▶ **Stored data**:
»»

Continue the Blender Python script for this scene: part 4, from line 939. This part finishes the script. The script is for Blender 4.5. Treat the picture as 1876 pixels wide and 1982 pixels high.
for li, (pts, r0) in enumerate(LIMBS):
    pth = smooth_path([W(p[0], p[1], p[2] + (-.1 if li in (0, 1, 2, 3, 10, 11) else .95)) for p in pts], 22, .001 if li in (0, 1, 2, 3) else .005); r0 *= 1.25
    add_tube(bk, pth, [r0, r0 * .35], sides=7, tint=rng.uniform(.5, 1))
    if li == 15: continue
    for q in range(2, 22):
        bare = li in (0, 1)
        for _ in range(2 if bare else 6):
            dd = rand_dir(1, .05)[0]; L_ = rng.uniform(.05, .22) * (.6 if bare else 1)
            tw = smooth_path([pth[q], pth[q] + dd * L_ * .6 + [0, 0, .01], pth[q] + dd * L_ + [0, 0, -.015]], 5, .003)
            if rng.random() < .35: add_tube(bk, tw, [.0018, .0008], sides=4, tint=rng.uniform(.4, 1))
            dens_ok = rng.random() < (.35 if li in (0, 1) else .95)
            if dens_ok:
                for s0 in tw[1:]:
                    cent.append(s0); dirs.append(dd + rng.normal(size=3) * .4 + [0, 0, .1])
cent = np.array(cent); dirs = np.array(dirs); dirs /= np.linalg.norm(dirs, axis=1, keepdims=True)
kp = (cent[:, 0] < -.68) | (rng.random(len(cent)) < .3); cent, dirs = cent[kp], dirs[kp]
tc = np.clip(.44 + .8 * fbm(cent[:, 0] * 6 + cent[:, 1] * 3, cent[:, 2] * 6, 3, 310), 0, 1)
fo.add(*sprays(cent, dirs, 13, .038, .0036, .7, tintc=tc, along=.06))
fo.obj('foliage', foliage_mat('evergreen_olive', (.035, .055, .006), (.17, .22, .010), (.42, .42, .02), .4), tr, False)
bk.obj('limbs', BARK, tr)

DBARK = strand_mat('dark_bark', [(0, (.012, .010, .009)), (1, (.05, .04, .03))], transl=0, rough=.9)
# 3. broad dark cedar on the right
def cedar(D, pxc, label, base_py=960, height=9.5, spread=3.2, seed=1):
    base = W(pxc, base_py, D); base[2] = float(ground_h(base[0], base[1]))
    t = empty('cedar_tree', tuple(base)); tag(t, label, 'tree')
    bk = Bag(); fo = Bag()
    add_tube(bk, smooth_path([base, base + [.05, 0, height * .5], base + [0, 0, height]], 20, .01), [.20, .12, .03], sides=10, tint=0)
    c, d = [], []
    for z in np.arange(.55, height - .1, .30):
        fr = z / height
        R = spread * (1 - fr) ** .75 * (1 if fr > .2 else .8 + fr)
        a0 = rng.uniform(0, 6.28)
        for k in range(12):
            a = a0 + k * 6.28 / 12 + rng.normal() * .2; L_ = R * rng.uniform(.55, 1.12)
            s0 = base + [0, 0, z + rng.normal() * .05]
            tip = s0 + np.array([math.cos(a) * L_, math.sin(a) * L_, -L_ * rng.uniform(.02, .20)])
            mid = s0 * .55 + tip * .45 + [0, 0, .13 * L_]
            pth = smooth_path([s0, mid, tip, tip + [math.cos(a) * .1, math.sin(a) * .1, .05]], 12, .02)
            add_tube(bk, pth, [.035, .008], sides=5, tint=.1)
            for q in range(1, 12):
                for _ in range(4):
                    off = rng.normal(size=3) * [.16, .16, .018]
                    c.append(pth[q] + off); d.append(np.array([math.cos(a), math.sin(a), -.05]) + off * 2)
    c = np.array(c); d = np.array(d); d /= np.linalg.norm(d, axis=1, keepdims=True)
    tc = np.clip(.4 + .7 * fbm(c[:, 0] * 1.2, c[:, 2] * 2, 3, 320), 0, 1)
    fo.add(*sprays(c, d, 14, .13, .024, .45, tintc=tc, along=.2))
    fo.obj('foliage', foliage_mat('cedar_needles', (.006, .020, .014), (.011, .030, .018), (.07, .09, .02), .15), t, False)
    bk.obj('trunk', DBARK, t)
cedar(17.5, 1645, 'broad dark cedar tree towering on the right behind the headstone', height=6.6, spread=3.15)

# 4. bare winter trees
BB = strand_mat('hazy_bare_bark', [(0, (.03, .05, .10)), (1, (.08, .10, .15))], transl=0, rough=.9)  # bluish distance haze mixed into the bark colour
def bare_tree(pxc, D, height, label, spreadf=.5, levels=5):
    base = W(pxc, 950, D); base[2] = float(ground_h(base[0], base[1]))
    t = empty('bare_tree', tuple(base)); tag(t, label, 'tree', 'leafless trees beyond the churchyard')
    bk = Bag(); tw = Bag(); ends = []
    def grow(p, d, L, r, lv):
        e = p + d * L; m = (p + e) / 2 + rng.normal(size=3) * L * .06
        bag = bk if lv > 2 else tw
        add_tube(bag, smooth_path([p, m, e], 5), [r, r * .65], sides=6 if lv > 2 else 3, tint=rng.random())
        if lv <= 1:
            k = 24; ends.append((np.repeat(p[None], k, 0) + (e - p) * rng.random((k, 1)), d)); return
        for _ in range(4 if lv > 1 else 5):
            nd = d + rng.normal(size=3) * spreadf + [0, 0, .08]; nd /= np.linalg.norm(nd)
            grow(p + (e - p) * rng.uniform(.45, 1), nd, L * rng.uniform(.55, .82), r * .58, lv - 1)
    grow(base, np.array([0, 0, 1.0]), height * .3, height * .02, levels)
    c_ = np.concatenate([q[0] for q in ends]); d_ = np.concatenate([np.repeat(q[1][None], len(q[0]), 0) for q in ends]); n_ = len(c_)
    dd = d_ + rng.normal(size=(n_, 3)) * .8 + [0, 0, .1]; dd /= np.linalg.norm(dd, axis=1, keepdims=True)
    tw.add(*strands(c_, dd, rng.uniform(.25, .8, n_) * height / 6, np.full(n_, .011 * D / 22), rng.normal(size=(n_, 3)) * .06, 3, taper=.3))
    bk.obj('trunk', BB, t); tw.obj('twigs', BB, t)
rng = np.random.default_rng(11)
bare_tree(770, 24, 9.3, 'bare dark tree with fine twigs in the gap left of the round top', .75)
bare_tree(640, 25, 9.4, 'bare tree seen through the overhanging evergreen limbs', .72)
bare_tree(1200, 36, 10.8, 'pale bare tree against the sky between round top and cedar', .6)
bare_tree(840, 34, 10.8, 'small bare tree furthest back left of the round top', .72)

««

▶ **What you have to do**: Return every line of the material exactly.

▶ **Finished exercise**:
Continue the Blender Python script for this scene: part 4, from line 939. This part finishes the script. The script is for Blender 4.5. Treat the picture as 1876 pixels wide and 1982 pixels high.
for li, (pts, r0) in enumerate(LIMBS):
    pth = smooth_path([W(p[0], p[1], p[2] + (-.1 if li in (0, 1, 2, 3, 10, 11) else .95)) for p in pts], 22, .001 if li in (0, 1, 2, 3) else .005); r0 *= 1.25
    add_tube(bk, pth, [r0, r0 * .35], sides=7, tint=rng.uniform(.5, 1))
    if li == 15: continue
    for q in range(2, 22):
        bare = li in (0, 1)
        for _ in range(2 if bare else 6):
            dd = rand_dir(1, .05)[0]; L_ = rng.uniform(.05, .22) * (.6 if bare else 1)
            tw = smooth_path([pth[q], pth[q] + dd * L_ * .6 + [0, 0, .01], pth[q] + dd * L_ + [0, 0, -.015]], 5, .003)
            if rng.random() < .35: add_tube(bk, tw, [.0018, .0008], sides=4, tint=rng.uniform(.4, 1))
            dens_ok = rng.random() < (.35 if li in (0, 1) else .95)
            if dens_ok:
                for s0 in tw[1:]:
                    cent.append(s0); dirs.append(dd + rng.normal(size=3) * .4 + [0, 0, .1])
cent = np.array(cent); dirs = np.array(dirs); dirs /= np.linalg.norm(dirs, axis=1, keepdims=True)
kp = (cent[:, 0] < -.68) | (rng.random(len(cent)) < .3); cent, dirs = cent[kp], dirs[kp]
tc = np.clip(.44 + .8 * fbm(cent[:, 0] * 6 + cent[:, 1] * 3, cent[:, 2] * 6, 3, 310), 0, 1)
fo.add(*sprays(cent, dirs, 13, .038, .0036, .7, tintc=tc, along=.06))
fo.obj('foliage', foliage_mat('evergreen_olive', (.035, .055, .006), (.17, .22, .010), (.42, .42, .02), .4), tr, False)
bk.obj('limbs', BARK, tr)

DBARK = strand_mat('dark_bark', [(0, (.012, .010, .009)), (1, (.05, .04, .03))], transl=0, rough=.9)
# 3. broad dark cedar on the right
def cedar(D, pxc, label, base_py=960, height=9.5, spread=3.2, seed=1):
    base = W(pxc, base_py, D); base[2] = float(ground_h(base[0], base[1]))
    t = empty('cedar_tree', tuple(base)); tag(t, label, 'tree')
    bk = Bag(); fo = Bag()
    add_tube(bk, smooth_path([base, base + [.05, 0, height * .5], base + [0, 0, height]], 20, .01), [.20, .12, .03], sides=10, tint=0)
    c, d = [], []
    for z in np.arange(.55, height - .1, .30):
        fr = z / height
        R = spread * (1 - fr) ** .75 * (1 if fr > .2 else .8 + fr)
        a0 = rng.uniform(0, 6.28)
        for k in range(12):
            a = a0 + k * 6.28 / 12 + rng.normal() * .2; L_ = R * rng.uniform(.55, 1.12)
            s0 = base + [0, 0, z + rng.normal() * .05]
            tip = s0 + np.array([math.cos(a) * L_, math.sin(a) * L_, -L_ * rng.uniform(.02, .20)])
            mid = s0 * .55 + tip * .45 + [0, 0, .13 * L_]
            pth = smooth_path([s0, mid, tip, tip + [math.cos(a) * .1, math.sin(a) * .1, .05]], 12, .02)
            add_tube(bk, pth, [.035, .008], sides=5, tint=.1)
            for q in range(1, 12):
                for _ in range(4):
                    off = rng.normal(size=3) * [.16, .16, .018]
                    c.append(pth[q] + off); d.append(np.array([math.cos(a), math.sin(a), -.05]) + off * 2)
    c = np.array(c); d = np.array(d); d /= np.linalg.norm(d, axis=1, keepdims=True)
    tc = np.clip(.4 + .7 * fbm(c[:, 0] * 1.2, c[:, 2] * 2, 3, 320), 0, 1)
    fo.add(*sprays(c, d, 14, .13, .024, .45, tintc=tc, along=.2))
    fo.obj('foliage', foliage_mat('cedar_needles', (.006, .020, .014), (.011, .030, .018), (.07, .09, .02), .15), t, False)
    bk.obj('trunk', DBARK, t)
cedar(17.5, 1645, 'broad dark cedar tree towering on the right behind the headstone', height=6.6, spread=3.15)

# 4. bare winter trees
BB = strand_mat('hazy_bare_bark', [(0, (.03, .05, .10)), (1, (.08, .10, .15))], transl=0, rough=.9)  # bluish distance haze mixed into the bark colour
def bare_tree(pxc, D, height, label, spreadf=.5, levels=5):
    base = W(pxc, 950, D); base[2] = float(ground_h(base[0], base[1]))
    t = empty('bare_tree', tuple(base)); tag(t, label, 'tree', 'leafless trees beyond the churchyard')
    bk = Bag(); tw = Bag(); ends = []
    def grow(p, d, L, r, lv):
        e = p + d * L; m = (p + e) / 2 + rng.normal(size=3) * L * .06
        bag = bk if lv > 2 else tw
        add_tube(bag, smooth_path([p, m, e], 5), [r, r * .65], sides=6 if lv > 2 else 3, tint=rng.random())
        if lv <= 1:
            k = 24; ends.append((np.repeat(p[None], k, 0) + (e - p) * rng.random((k, 1)), d)); return
        for _ in range(4 if lv > 1 else 5):
            nd = d + rng.normal(size=3) * spreadf + [0, 0, .08]; nd /= np.linalg.norm(nd)
            grow(p + (e - p) * rng.uniform(.45, 1), nd, L * rng.uniform(.55, .82), r * .58, lv - 1)
    grow(base, np.array([0, 0, 1.0]), height * .3, height * .02, levels)
    c_ = np.concatenate([q[0] for q in ends]); d_ = np.concatenate([np.repeat(q[1][None], len(q[0]), 0) for q in ends]); n_ = len(c_)
    dd = d_ + rng.normal(size=(n_, 3)) * .8 + [0, 0, .1]; dd /= np.linalg.norm(dd, axis=1, keepdims=True)
    tw.add(*strands(c_, dd, rng.uniform(.25, .8, n_) * height / 6, np.full(n_, .011 * D / 22), rng.normal(size=(n_, 3)) * .06, 3, taper=.3))
    bk.obj('trunk', BB, t); tw.obj('twigs', BB, t)
rng = np.random.default_rng(11)
bare_tree(770, 24, 9.3, 'bare dark tree with fine twigs in the gap left of the round top', .75)
bare_tree(640, 25, 9.4, 'bare tree seen through the overhanging evergreen limbs', .72)
bare_tree(1200, 36, 10.8, 'pale bare tree against the sky between round top and cedar', .6)
bare_tree(840, 34, 10.8, 'small bare tree furthest back left of the round top', .72)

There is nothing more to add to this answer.